The black box nature of deep neural networks makes them operate in inexplicable ways. AI exhibits behaviors that are emergent, persistent, unconscious, and directional. An unprogrammed bias somewhere results in a model adopting a character uninstructed, or making a semantic leap that its human counterpart wouldn’t have made. In this vein, the differing molecular / binary constitution of each system is less interesting to examine than the symbolic, linguistic order they both operate in, with its mechanisms of metaphor and metonymy.

There has been a lot of conversation recently around whether AI will be able to produce net new scientific research without a provided theoretical framework (ref. Mel Andrews). If we follow our line of thought, could we project the ‘drives’ in AI systems, as defined by their key characteristics, to develop into directions similar to the workings of the human unconscious in enabling creativity? With the risk of drawing an overly ambiguous line, can we separate those elements in our unconscious processes that are not dependent on embodied experience, and see similarities in a potentially creative machine unconscious? Can we see intelligence as neither human nor machine, but isolate those parts of it that are apparent in both? It’s common knowledge that the human body consists mostly of water, but we rarely discuss the degree to which the sea resembles us. In a similar vein, we don’t need to anthropomorphize AI to recognize similar principles underlying its behavior.

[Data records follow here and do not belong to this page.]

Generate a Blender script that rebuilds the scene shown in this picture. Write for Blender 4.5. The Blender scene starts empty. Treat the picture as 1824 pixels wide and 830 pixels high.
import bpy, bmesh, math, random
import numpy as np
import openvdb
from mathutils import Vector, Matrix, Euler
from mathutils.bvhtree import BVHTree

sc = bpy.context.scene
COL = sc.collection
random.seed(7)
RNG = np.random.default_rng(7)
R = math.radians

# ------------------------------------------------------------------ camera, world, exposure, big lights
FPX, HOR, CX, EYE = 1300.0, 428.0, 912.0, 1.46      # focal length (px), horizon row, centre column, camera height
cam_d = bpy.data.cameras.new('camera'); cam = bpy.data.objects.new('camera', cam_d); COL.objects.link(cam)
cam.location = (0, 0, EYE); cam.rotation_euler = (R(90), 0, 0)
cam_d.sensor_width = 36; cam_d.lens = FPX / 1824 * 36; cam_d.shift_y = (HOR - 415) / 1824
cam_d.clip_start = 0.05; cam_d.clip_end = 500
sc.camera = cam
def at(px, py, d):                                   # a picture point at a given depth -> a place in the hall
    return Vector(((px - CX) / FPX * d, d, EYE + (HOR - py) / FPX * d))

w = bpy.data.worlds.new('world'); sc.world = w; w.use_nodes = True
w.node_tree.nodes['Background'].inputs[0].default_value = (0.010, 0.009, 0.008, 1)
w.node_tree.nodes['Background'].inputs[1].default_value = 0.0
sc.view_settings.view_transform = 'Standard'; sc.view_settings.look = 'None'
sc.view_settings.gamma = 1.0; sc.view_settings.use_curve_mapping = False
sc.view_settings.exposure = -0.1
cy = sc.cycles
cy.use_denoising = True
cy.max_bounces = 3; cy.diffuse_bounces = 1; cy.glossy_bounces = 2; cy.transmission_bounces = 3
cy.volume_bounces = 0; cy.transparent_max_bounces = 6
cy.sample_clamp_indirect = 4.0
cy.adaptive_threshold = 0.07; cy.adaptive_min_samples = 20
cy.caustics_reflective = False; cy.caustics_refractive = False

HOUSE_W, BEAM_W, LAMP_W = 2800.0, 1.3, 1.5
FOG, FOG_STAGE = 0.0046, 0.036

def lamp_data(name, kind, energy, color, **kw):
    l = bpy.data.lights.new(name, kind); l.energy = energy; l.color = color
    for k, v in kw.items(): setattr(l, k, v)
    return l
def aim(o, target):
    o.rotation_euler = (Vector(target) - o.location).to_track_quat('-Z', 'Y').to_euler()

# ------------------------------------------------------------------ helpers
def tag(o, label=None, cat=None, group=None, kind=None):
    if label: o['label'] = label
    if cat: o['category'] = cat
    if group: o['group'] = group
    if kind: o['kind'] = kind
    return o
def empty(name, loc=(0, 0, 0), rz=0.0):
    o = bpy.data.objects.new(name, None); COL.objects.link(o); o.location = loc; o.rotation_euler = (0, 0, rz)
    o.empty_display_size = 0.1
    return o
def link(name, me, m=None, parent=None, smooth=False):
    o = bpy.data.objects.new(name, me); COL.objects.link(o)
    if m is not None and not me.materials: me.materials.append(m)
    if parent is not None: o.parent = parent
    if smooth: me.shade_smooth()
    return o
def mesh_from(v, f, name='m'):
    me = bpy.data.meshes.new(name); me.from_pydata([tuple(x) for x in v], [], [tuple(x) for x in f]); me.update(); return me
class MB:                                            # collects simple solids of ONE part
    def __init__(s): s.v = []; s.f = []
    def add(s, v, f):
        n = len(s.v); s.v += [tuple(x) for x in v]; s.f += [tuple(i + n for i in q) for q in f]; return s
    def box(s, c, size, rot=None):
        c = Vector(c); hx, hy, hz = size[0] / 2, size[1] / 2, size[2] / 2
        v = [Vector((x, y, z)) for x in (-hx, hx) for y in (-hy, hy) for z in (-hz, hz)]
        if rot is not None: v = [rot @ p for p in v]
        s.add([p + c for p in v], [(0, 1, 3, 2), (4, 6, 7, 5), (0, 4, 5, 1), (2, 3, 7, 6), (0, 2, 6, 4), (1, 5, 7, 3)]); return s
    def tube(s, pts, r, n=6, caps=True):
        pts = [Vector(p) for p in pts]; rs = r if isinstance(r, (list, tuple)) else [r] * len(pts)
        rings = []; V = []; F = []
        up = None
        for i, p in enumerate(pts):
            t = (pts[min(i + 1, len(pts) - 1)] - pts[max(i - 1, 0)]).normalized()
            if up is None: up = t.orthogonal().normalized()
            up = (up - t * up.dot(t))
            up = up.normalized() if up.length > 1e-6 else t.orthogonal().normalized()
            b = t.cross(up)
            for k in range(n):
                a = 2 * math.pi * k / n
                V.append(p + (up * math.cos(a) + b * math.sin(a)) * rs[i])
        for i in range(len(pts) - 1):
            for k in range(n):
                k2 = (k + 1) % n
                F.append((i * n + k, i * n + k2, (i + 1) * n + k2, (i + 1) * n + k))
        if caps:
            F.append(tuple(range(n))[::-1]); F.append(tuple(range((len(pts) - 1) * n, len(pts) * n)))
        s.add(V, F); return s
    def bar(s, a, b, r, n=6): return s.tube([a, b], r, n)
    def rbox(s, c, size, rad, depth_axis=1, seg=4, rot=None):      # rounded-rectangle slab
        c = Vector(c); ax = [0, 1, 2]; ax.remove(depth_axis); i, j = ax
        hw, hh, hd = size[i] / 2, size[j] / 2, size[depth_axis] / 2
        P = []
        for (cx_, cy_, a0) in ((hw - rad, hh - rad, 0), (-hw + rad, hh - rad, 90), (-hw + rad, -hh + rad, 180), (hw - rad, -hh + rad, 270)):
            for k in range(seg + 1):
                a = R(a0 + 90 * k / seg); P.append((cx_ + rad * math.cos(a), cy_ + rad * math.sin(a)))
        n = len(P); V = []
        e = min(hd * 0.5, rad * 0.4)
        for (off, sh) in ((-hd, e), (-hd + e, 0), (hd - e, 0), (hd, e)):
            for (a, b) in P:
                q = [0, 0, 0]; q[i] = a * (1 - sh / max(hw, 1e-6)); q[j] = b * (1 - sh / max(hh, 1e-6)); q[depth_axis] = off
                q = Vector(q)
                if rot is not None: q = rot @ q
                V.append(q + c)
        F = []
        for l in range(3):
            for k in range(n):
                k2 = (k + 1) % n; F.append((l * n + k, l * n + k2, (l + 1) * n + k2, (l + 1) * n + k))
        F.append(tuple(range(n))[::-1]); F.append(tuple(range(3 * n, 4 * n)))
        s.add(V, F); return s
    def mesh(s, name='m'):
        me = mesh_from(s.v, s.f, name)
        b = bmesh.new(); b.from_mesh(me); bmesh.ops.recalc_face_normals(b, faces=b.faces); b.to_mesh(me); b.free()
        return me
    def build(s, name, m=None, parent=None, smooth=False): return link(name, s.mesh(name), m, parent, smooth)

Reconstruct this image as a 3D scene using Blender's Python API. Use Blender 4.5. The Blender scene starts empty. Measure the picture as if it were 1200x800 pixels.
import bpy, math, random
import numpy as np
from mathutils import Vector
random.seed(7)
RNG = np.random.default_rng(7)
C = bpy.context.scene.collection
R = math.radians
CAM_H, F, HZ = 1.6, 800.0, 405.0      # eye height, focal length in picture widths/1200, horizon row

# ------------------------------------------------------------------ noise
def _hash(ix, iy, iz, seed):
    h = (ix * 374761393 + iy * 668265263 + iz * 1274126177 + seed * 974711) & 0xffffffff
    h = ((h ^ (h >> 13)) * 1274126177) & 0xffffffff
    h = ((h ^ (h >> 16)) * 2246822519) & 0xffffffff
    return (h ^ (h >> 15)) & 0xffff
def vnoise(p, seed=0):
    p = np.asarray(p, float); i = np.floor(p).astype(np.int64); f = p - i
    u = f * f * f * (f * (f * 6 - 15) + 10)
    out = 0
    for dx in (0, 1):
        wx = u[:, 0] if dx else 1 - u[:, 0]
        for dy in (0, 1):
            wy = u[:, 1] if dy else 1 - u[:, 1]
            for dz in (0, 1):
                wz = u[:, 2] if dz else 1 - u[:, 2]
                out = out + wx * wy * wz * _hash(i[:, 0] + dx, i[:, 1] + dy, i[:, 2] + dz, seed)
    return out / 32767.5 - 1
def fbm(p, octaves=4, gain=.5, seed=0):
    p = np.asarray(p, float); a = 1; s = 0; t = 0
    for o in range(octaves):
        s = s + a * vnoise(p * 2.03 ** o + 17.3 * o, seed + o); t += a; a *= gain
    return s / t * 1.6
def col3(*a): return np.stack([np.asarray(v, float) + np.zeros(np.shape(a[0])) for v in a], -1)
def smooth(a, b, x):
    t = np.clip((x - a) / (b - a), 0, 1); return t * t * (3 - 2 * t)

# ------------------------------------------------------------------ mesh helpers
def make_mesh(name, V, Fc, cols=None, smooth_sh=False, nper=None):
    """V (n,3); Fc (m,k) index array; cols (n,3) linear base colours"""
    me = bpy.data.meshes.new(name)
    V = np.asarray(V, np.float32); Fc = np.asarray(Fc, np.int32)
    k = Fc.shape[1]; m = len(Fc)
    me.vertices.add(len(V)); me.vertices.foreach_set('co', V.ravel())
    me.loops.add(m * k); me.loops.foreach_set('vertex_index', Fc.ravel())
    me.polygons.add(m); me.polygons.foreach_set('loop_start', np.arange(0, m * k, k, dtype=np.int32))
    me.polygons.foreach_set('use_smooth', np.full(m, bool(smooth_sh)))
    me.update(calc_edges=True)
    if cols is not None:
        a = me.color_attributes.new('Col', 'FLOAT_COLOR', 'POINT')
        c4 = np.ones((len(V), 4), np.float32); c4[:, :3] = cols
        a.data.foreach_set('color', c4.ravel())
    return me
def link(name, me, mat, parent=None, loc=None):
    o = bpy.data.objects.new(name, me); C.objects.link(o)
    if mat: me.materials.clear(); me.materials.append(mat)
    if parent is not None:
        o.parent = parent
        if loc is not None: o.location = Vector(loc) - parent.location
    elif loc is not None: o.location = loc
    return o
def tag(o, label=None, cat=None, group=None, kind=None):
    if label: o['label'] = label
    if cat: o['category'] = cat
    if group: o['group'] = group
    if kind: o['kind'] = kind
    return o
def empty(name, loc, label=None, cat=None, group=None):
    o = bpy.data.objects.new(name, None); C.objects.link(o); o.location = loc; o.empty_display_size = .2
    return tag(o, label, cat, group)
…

A lot of the same, much of the different.

If we see this lack, gap, or incompleteness in understanding through this lens in both human and machine creativity, how does that change our perception of their interplay? Instead of attempting to model ‘creativity’ in machines, can we stimulate ‘unconscious’ states in these systems similar to the strategies we as humans have to create conditions for creative outbursts? What are the machine equivalents of madeleines and tea — the Proustian triggers for AI?